Our in-depth research shows without a recycling label to guide them, people make decisions based on their own values. Defaulting to “If in doubt, keep it out” leads to valuable resources going to landfill or Energy from Waste.

But automatically recycling packaging because you believe it should be recyclable means you contaminate materials that really can be recycled, reducing quality and value and increasing processing costs.

A label on every pack helps people get it right every time.

Consistency matters

Surveys repeatedly show people find recycling labels confusing.

Our research shows that, in fact, people find multiple labelling systems confusing. They want clear, recognisable information at a glance.

Most people want a quick prompt as they decide which bin to put packaging in.
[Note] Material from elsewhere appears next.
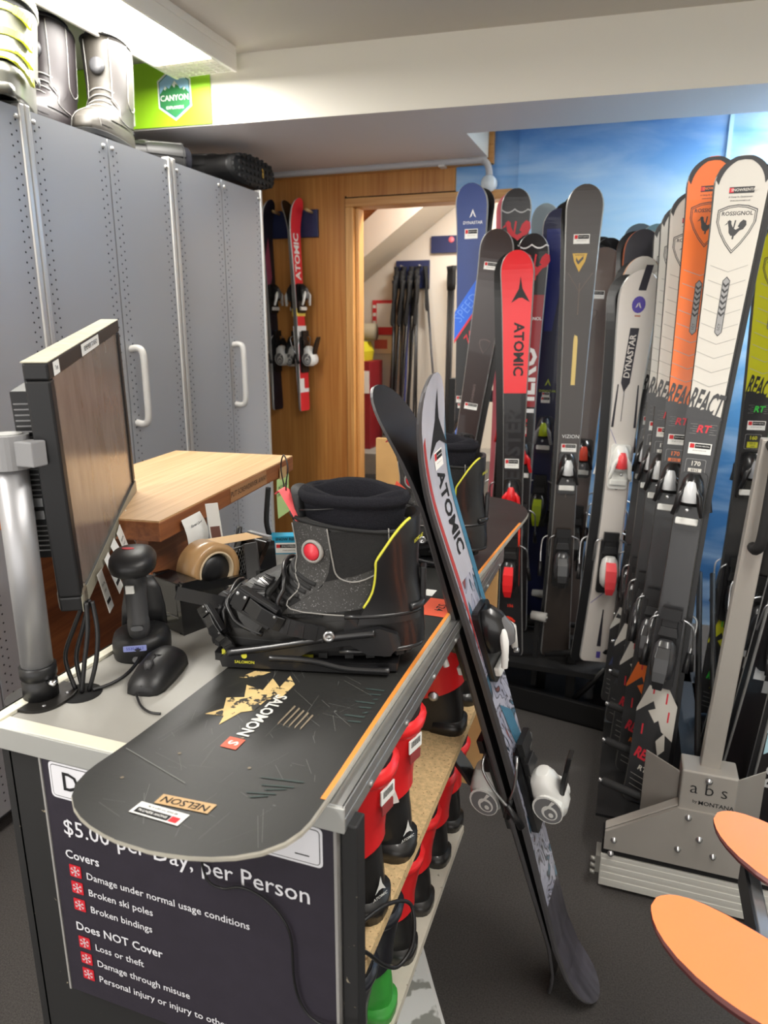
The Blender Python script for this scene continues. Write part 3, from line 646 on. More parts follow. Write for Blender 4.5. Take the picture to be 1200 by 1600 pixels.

They don’t want to stop to think about it, they’re looking for a strong visual cue on Recycle or Don’t Recycle.

Like road signs, recycling labels need to be consistent and unequivocal – clear and actionable.

OPRL – a world-leading solution

UNEP guidance on global best practice says recycling symbols must relate to local recycling infrastructure and gives OPRL labels the highest rating available.

OPRL labels are founded on evidence that packaging is collected and successfully sorted in the UK, the materials reprocessed and used in new products or packaging. If just one of those is unlikely to happen, it’s labelled ‘Don’t Recycle’.

OPRL, the On-Pack Recycling Label, provides simple, consistent labelling widely used by brands and retailers so their customers always get the same advice on recycling.

Now 530 businesses right across the packaging supply chain, including all national supermarkets, use OPRL.

3 in 4 consumers recognise, understand and act on OPRL labels and they are used by 95 percent of the grocery’s multiple retailer market, by owners of 85 of the top 100 groceries brands. They are seen by consumers on hundreds of thousands of products every day.

OPRL labels are valued by 8 in 10 local authority recycling officers and supported by UK materials recycling associations for metals, paper and plastics, and by the Industry Council for Packaging and the Environment.